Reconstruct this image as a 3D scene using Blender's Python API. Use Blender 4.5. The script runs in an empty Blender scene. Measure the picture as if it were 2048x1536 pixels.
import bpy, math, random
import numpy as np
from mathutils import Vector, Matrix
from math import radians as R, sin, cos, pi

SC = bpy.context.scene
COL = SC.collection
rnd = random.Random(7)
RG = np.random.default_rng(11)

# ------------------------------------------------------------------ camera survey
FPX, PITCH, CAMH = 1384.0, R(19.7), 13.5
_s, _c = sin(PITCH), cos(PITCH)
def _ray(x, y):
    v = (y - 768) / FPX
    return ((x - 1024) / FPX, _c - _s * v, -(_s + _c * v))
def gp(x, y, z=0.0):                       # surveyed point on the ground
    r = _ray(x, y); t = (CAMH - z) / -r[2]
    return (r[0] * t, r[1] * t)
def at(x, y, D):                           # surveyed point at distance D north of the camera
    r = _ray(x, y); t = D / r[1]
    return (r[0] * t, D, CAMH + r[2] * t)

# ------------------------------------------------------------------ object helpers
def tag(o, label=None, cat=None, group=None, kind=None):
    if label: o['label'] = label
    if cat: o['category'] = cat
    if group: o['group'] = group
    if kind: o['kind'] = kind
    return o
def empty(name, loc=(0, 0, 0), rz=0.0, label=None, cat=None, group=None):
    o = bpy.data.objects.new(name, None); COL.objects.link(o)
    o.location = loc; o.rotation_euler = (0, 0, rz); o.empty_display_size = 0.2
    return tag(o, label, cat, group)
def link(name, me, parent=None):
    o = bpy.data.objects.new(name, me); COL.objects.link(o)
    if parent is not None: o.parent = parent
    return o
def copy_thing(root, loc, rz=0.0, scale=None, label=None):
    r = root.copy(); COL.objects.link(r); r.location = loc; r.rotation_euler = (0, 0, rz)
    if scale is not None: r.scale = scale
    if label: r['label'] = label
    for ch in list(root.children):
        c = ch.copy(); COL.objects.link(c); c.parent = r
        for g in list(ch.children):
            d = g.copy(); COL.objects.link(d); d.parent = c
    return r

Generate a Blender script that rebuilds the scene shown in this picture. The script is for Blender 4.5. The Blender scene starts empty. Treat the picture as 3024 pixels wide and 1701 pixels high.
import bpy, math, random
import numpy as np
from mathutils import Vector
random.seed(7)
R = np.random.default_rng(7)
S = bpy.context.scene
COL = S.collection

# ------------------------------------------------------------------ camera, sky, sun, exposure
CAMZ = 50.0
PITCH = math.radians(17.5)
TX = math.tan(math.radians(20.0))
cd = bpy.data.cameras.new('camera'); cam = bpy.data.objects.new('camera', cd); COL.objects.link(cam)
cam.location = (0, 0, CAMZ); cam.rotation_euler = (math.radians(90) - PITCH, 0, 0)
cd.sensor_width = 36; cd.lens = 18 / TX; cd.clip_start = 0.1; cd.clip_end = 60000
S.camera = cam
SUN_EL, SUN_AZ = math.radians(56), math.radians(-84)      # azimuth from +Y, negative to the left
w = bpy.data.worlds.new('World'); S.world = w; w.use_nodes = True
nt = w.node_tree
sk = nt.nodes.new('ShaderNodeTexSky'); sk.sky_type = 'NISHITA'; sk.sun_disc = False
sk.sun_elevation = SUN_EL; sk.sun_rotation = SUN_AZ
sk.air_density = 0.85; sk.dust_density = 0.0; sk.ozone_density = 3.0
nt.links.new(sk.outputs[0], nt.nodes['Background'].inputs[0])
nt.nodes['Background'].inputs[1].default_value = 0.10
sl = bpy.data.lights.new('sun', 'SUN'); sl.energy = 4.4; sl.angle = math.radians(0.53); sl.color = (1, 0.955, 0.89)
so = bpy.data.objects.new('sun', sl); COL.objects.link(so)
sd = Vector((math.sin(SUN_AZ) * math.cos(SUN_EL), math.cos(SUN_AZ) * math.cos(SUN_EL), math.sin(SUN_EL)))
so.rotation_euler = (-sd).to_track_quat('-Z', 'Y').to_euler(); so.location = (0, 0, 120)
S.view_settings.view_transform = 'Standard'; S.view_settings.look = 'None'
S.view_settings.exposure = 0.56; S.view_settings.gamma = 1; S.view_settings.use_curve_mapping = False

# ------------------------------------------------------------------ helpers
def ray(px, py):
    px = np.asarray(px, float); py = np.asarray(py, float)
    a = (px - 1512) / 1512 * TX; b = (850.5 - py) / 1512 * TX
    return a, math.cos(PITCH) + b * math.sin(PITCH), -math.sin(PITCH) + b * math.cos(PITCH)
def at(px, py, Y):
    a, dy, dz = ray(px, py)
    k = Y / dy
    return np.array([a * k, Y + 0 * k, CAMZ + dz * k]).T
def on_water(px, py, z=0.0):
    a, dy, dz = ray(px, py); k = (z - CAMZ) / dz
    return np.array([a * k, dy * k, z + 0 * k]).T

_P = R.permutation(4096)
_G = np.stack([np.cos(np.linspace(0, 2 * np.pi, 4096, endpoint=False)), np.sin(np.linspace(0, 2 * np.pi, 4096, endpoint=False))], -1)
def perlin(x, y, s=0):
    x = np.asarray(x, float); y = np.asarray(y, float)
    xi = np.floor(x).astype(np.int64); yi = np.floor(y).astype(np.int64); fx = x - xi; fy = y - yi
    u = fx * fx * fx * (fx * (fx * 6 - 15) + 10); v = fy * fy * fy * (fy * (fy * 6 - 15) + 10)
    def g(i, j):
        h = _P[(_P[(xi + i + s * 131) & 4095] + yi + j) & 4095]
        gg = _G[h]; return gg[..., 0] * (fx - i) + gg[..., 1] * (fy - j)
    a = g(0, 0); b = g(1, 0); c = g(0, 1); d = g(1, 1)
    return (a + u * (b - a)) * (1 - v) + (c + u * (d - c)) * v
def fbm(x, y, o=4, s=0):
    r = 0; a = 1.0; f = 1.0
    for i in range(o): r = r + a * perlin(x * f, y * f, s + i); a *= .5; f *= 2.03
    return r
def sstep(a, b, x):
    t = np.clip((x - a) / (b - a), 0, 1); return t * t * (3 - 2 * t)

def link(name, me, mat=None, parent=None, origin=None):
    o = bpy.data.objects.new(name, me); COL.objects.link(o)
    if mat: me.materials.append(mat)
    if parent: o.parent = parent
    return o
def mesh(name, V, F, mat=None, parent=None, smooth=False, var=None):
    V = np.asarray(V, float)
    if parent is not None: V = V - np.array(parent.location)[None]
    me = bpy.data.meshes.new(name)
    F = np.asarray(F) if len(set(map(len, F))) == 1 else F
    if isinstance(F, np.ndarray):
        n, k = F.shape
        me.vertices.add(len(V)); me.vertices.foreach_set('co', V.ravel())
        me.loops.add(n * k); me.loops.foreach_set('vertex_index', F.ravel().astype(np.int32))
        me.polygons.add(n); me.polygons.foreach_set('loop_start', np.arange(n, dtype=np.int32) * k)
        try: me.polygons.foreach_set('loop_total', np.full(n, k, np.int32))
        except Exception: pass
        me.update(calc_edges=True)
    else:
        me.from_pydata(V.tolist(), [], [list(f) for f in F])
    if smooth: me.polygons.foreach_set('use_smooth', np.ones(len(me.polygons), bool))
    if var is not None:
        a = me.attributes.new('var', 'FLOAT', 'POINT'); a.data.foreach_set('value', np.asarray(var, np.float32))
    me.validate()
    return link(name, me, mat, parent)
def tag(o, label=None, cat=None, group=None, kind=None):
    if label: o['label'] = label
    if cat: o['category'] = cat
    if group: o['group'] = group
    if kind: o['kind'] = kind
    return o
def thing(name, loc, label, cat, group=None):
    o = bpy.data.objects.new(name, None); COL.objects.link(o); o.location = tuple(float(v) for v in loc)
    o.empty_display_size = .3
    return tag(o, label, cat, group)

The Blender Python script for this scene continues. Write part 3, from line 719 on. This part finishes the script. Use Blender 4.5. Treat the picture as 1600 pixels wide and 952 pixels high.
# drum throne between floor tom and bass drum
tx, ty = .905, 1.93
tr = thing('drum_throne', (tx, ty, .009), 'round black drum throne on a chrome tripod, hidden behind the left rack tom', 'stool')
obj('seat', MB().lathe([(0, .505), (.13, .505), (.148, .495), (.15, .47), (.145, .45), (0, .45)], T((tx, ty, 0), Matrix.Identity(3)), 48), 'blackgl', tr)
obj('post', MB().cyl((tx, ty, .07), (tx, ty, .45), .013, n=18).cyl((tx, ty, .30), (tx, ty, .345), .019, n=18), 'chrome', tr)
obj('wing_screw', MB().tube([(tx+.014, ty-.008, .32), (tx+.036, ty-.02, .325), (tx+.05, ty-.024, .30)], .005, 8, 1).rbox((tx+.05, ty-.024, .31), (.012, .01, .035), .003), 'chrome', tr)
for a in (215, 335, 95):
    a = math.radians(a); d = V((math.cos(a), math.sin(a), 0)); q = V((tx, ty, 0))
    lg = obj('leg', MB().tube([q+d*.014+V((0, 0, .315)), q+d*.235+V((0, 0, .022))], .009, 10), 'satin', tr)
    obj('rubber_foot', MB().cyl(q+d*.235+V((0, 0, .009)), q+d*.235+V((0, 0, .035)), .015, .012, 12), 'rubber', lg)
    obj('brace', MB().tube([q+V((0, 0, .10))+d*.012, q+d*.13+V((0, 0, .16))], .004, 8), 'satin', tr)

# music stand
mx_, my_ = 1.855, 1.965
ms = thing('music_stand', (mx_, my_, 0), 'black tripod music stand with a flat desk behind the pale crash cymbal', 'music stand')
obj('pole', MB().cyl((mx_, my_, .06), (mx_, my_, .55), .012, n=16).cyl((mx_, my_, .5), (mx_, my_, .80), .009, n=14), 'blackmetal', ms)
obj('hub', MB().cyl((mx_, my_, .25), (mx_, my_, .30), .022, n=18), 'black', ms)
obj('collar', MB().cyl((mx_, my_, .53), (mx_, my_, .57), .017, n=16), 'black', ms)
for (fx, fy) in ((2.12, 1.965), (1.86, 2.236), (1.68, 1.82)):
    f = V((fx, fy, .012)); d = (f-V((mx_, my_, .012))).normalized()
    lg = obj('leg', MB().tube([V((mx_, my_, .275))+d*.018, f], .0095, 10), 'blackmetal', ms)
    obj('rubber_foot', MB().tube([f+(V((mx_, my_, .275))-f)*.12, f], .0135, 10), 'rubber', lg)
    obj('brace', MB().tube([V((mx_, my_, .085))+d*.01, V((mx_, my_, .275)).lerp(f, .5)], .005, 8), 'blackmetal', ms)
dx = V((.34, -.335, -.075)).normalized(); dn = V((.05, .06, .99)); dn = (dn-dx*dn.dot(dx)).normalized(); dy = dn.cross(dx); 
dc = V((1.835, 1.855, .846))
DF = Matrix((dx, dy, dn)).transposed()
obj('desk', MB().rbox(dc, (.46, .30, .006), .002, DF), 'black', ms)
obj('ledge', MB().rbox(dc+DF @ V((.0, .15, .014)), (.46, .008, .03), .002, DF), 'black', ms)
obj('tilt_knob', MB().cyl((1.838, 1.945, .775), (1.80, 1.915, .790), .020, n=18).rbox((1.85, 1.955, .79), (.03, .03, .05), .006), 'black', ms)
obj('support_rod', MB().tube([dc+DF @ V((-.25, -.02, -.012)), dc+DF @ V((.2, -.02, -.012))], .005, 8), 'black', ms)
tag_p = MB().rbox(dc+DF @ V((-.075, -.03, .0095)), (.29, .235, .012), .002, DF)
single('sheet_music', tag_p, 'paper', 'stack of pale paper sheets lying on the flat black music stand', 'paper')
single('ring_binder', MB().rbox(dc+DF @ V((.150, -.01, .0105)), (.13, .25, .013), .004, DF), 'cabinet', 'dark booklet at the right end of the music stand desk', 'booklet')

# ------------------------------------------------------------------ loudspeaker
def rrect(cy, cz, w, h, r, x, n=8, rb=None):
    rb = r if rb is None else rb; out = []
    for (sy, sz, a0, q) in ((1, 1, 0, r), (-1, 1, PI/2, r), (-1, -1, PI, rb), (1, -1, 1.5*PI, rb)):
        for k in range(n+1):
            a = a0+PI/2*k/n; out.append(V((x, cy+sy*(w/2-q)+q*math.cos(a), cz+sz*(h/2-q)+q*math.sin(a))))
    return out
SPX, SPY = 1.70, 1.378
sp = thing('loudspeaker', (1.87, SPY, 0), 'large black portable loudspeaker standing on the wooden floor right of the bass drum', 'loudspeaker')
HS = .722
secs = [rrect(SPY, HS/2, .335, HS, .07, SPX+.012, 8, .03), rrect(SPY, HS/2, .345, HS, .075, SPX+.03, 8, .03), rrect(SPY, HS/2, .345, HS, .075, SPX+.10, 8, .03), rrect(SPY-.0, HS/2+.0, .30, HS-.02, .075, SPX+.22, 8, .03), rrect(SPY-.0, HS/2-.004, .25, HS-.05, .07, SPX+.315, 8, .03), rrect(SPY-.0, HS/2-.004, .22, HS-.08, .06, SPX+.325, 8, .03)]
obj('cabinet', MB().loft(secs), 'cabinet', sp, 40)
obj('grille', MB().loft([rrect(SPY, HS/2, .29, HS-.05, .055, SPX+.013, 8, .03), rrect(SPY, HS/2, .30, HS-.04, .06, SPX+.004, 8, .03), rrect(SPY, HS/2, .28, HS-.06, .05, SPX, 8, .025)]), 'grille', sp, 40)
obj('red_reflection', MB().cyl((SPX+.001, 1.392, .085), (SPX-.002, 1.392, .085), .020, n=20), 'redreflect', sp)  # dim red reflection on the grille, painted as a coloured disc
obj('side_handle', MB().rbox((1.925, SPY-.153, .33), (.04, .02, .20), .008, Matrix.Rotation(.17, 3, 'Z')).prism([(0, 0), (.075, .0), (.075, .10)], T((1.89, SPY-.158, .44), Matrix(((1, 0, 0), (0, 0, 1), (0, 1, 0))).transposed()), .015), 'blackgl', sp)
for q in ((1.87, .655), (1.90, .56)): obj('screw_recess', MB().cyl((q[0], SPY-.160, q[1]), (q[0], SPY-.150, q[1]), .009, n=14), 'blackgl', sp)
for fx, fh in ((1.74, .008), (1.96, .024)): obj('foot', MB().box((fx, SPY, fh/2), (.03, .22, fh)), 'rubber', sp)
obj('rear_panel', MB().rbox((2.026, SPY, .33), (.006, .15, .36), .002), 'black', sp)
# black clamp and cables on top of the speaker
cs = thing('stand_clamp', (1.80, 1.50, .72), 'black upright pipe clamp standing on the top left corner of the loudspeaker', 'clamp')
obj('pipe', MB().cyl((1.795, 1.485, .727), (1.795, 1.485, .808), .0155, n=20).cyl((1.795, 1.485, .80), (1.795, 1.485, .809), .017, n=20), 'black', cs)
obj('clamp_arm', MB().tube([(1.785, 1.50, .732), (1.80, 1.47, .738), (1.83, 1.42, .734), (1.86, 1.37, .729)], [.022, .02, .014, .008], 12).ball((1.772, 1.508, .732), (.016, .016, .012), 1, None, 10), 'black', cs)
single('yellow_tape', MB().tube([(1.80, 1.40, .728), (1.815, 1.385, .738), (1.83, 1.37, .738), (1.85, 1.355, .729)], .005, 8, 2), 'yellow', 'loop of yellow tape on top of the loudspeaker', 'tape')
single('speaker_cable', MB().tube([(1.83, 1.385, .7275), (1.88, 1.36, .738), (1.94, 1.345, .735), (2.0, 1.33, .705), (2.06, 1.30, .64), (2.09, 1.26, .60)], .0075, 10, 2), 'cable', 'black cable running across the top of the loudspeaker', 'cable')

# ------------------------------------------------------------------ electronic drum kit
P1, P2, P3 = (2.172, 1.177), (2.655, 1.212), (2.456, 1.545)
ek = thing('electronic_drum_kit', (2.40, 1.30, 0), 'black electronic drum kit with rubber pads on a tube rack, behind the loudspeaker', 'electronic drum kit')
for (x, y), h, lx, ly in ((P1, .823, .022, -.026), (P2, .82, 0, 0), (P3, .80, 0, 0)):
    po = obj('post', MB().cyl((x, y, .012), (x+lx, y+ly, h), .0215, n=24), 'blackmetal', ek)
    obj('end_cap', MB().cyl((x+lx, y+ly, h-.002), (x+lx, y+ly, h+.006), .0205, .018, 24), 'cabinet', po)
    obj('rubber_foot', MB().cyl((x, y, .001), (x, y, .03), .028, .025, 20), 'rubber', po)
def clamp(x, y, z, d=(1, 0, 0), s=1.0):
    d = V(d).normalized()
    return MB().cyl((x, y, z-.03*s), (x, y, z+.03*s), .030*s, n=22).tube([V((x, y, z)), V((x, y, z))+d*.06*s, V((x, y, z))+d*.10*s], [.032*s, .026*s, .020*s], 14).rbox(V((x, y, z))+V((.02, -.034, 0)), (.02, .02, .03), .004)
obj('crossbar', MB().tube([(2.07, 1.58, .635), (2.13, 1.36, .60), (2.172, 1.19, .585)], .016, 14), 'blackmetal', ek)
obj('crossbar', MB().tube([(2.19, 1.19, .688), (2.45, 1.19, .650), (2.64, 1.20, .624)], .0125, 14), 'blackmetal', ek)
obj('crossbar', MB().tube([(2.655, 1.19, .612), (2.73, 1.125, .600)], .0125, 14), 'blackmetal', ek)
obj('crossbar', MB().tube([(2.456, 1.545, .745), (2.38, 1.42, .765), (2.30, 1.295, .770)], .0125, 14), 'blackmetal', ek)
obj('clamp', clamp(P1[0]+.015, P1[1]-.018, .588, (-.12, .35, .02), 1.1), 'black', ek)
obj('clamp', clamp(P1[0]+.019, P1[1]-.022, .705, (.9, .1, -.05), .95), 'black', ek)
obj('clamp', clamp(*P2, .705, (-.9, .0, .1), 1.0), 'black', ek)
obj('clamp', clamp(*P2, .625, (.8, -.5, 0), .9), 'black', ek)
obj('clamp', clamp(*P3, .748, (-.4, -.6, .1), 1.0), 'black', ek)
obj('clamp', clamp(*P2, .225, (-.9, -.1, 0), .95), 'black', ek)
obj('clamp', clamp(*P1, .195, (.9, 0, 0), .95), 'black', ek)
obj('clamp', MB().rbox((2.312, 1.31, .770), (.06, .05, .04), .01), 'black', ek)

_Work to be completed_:
Starting at the line that contains "The Blender Python", set down every line up to and including the line that contains "8), 'satin', tr)", exactly as given, and no other line.

_Task solution_:
The Blender Python script for this scene continues. Write part 3, from line 719 on. This part finishes the script. Use Blender 4.5. Treat the picture as 1600 pixels wide and 952 pixels high.
# drum throne between floor tom and bass drum
tx, ty = .905, 1.93
tr = thing('drum_throne', (tx, ty, .009), 'round black drum throne on a chrome tripod, hidden behind the left rack tom', 'stool')
obj('seat', MB().lathe([(0, .505), (.13, .505), (.148, .495), (.15, .47), (.145, .45), (0, .45)], T((tx, ty, 0), Matrix.Identity(3)), 48), 'blackgl', tr)
obj('post', MB().cyl((tx, ty, .07), (tx, ty, .45), .013, n=18).cyl((tx, ty, .30), (tx, ty, .345), .019, n=18), 'chrome', tr)
obj('wing_screw', MB().tube([(tx+.014, ty-.008, .32), (tx+.036, ty-.02, .325), (tx+.05, ty-.024, .30)], .005, 8, 1).rbox((tx+.05, ty-.024, .31), (.012, .01, .035), .003), 'chrome', tr)
for a in (215, 335, 95):
    a = math.radians(a); d = V((math.cos(a), math.sin(a), 0)); q = V((tx, ty, 0))
    lg = obj('leg', MB().tube([q+d*.014+V((0, 0, .315)), q+d*.235+V((0, 0, .022))], .009, 10), 'satin', tr)
    obj('rubber_foot', MB().cyl(q+d*.235+V((0, 0, .009)), q+d*.235+V((0, 0, .035)), .015, .012, 12), 'rubber', lg)
    obj('brace', MB().tube([q+V((0, 0, .10))+d*.012, q+d*.13+V((0, 0, .16))], .004, 8), 'satin', tr)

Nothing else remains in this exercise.